Under what circumstances would police slow, but not stop, traffic?

This morning, while traveling northbound on the interstate, I saw in the southbound lane two police cars driving abreast (not driving a breast – but I’ll give you a moment to get that image out of your mind…). They were driving slower than the speed limit and positioned so no one could get around them. Under what circumstances might the police want to slow traffic but not stop or reroute it?

Perhaps there was an oversized load (like moving a house or huge construction equipment) ahead.

Sometimes funeral processions go on the highway. Could be that they were clearing up to the entrance and then will keep pace once the entire procession has gotten on.

It could be what is called a rolling roadblock. For some construction or maintenance operations like line painting, picking up debris, or pothole repairs, the police cruisers would slow down and allow the work crews to get ahead of them and do their work. They do this so the work can be done quicker without having to put out all the signs, cones, and flashing arrows when lanes are closed. By moving slowly, it is a little safer than just stopping the traffic and the drivers don’t get pissed off as much.

It would also have the effect of clearing up a traffic jam not caused by an accident (or caused by a now-cleared accident). I have no idea if any departments actually do this for this reason, but I don’t see why it wouldn’t work.

On I-15 in SLC, I was following a Trooper that turned on his overhead lights and began slowly weaving side-to-side. He eventually had all four lanes down to about 20mph. Then, he turned them off and we all went on our way. I assume that this was training for just such an event.

Was it at noon? There’s a rather large church in my area that has so many people trying to leave at noon that the cops have to do a rolling roadblock like that to let them out.

I’ve seen California Highway Patrol officers do this too and according to the radio report I heard about the same time, they were apparently slowing us down so some debris on the freeway could be cleared about 2-3 miles ahead of where we were at the time.

I’ve seen this in cases where the road is slippery because of ice or snow. (Granted, this isn’t the season in the northern hemisphere.) Maybe an oil slick on the road, or some bridge repair where speed needs to be limited for physical/vibration reasons.

I’ve seen this a couple times. In both cases it was a report of a wrong way driver on the interstate.

It’s to provide a gap, a traffic break, due to something happening ahead. They don’t need to stop traffic completely, just make a few minutes’ space with no cars so something can be cleared up – maybe debris in the road, could be almost anything.

I’ve seen it for stopped traffic ahead. This prevents 60 mile an hour cars all of the sudden coming up on 10 mile an hour traffic. Mayhem, accidents and death would occur.

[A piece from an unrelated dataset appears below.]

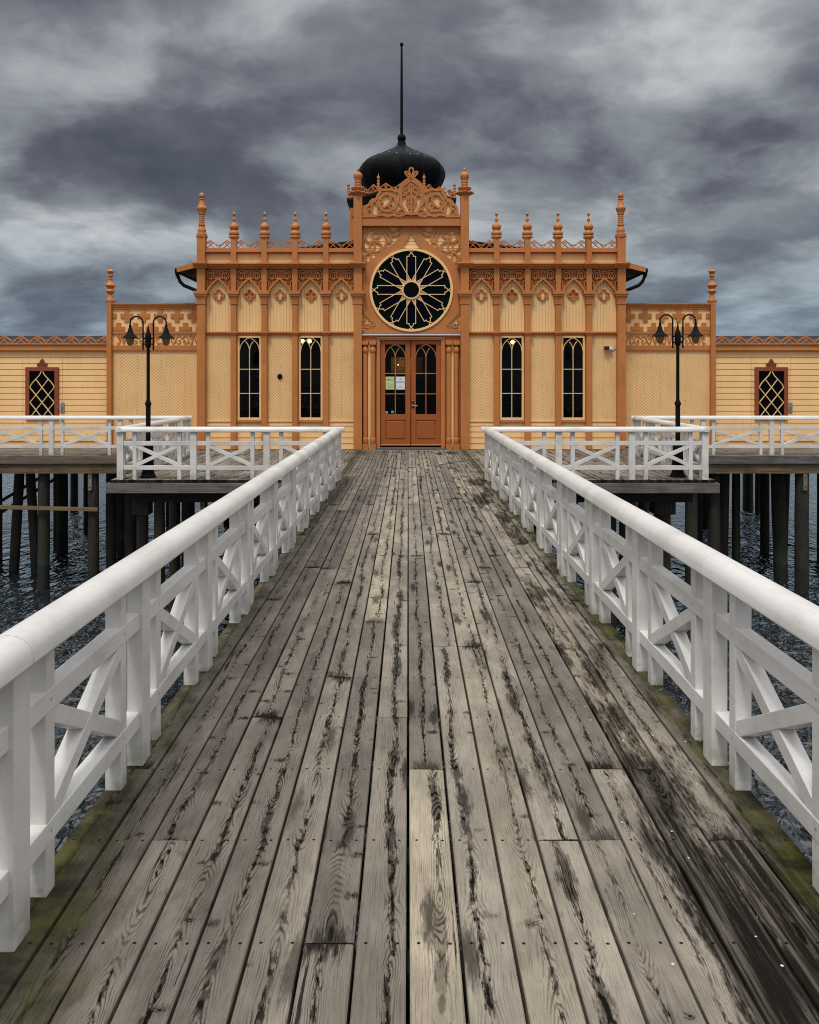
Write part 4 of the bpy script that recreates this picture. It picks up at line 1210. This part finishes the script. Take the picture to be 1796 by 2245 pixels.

SO the cops were slowing the traffic in a controlled manner to prevent the sudden pile up when the faster cars suddenly come up on the slow or stopped cars.

Nice. Around here, wrong-way drivers on the freeways a) get out there in the wee hours of pre-dawn, and b) kill a few folks along with themselves. Each damn time. (OP, I would’ve assumed funeral procession.)

It was kind of an odd hour for a funeral – around 9:30 on a Sunday morning. Debris/construction seems likely.

I’ve seen it on I35 a couple of times. Both times it was to slow traffic before routing it off the interstate to go around construction.

Another case would be where a utility company is running a new line over the highway. It surprisingly only takes a few minutes, and a rolling shut-down would give them plenty of time.

I saw it here once when the president flew in, they were creating a buffer for the motorcade driving from the airport to the city.